A obra de Mackay presta-se também a uma reflexão sobre as fronteiras porosas entre história e literatura. O episódio do falso D. Sebastião de Madrigal teve fortuna literária em escritores do século XIX. A dimensão romanesca desta intriga – com os seus contrastes sociais, crenças quase alucinadas e desenlaces dramáticos – parece impôr-se à imaginação do leitor, mesmo quando ela é apresentada de um ponto de vista histórico, como é o caso. Ruth Mackay, sendo historiadora – esta é a sua terceira monografia sobre temas de história social e cultural espanhola2 –, revela consciência disso e alerta, na sua introdução, para a tentação de “pintar esta conspiração e os seus atores em tons cómicos”, o que resultaria numa forma de “história como entretenimento” (p. xxi). Por outro lado, Mackay é também escritora, sendo isso uma mais-valia para o leitor. Há porém vários elementos do livro e do texto que acabam por nos conduzir, quase inevitavelmente, para uma construção da história de Madrigal em tons de “tragicomédia”. Para além da ilustração da capa e do título – que envolvem o texto de uma aura de romance histórico com um travo de exotismo –, Mackay dá-nos no início da obra uma lista das personagens (characters) que são citadas ao longo do texto, para permitir ao leitor uma mais fácil identificação, mas que, sobretudo, fazem pensar numa apresentação das personagens de edição teatral. Mais ainda, a indefinição entre géneros ficcionais e não ficcionais faz parte da tese da própria obra, propondo a autora um paralelo entre as estruturas narrativas das histórias que circularam sobre o episódio do falso rei de Madrigal e a dos textos legais e políticos que se referiram ao caso. A autora afirma, nomeadamente, a grande proximidade entre a estrutura narrativa da “novela bizantina” da época e o padrão narrativo dos acontecimentos de Madrigal (p. 142). Tal contaminação seria característica de uma época em que “distinguir o verdadeiro do falso se tornou uma obsessão, [em que] os escritores debatiam a diferença entre a história e a fábula, em que as mensagens eram frequentemente falsas, as notícias não eram de confiança, e os palcos eram habitados por personagens que vestiam roupas que não eram as suas, em que reis se faziam passar por plebeus e plebeus diziam ser reis” (p. 140).
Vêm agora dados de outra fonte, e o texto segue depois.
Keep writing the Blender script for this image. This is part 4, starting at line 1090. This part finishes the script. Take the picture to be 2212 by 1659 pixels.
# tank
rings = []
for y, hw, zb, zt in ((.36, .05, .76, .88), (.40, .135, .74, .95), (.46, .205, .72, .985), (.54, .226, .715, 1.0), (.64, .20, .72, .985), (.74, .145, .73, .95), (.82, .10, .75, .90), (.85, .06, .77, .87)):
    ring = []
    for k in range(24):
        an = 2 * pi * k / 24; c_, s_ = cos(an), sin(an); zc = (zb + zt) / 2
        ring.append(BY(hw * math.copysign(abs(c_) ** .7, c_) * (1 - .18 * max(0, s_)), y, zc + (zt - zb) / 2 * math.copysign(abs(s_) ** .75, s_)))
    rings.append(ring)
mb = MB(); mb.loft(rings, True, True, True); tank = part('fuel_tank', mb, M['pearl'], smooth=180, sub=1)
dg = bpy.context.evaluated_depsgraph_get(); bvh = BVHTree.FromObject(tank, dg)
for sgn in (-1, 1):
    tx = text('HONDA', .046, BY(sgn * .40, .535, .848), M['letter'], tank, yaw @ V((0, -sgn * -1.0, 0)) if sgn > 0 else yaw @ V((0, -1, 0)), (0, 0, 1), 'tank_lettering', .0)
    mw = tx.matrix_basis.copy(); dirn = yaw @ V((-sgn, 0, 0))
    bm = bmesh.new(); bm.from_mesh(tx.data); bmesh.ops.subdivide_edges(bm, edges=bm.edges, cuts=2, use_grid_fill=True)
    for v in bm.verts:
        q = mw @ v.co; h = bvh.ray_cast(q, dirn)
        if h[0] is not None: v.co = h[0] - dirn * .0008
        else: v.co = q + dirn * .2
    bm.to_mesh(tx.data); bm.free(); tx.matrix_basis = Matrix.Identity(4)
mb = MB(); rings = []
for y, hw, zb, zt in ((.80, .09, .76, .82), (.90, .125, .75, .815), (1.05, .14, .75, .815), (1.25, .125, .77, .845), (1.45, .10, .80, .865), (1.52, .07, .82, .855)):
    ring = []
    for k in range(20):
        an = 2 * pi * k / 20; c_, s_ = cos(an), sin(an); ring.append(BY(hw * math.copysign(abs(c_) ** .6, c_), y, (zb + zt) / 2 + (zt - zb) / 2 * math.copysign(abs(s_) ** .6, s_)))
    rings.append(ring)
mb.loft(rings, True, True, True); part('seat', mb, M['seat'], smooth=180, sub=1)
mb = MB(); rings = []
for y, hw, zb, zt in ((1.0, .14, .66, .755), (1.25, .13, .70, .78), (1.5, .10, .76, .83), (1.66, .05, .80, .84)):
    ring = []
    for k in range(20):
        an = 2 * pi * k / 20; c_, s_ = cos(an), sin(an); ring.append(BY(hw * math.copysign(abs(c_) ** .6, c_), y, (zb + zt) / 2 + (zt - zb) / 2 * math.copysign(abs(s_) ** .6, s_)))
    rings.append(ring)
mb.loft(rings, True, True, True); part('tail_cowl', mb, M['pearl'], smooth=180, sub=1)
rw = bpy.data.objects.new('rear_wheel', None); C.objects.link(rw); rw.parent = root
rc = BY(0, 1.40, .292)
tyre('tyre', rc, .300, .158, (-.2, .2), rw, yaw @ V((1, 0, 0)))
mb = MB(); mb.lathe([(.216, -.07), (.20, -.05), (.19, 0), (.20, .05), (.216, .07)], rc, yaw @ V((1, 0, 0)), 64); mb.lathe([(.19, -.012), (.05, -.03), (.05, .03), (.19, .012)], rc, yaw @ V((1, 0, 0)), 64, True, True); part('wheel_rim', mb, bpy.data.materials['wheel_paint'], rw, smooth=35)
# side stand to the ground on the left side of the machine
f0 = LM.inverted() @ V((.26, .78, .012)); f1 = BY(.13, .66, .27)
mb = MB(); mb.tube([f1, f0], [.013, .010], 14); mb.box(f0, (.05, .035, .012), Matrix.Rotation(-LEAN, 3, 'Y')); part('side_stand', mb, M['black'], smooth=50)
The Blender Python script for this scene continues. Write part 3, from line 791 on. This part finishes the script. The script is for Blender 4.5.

Ora, se a contaminação narrativa entre diferentes textos e fontes é uma questão do maior interesse para percebermos esta história, talvez tivesse sido útil insistir na diferença de situação entre histórias que se contavam num palco, por exemplo, e histórias que se contavam sob coação perante um juiz, entre identidades disfarçadas no teatro para efeitos cómicos ou moralizantes, e identidades usurpadas ao nível das relações entre as pessoas. Isto para se atenuar um pouco o efeito tragicomédia do “Siglo de Oro” ou “romance histórico oitocentista”, risco de que a autora, como referi, foi a primeira a aperceber-se, e que não retira a importância deste livro.

 

NOTAS

1 Existe tradução portuguesa desta obra: O Pasteleiro que queria ser Rei de Portugal, Lisboa, Presença, 2013. A presente recensão foi feita a partir da edição original em inglês.

2 Obras anteriores: The Limits of Royal Authority: Resistance and Obedience in Seventeenth-Century Castille, Cambridge, Cambridge University Press, 1999. “Lazy, Improvident People”: Myth and Reality in the Writing of Spanish History, Ithaca e Londres, Cornell University Press, 2006.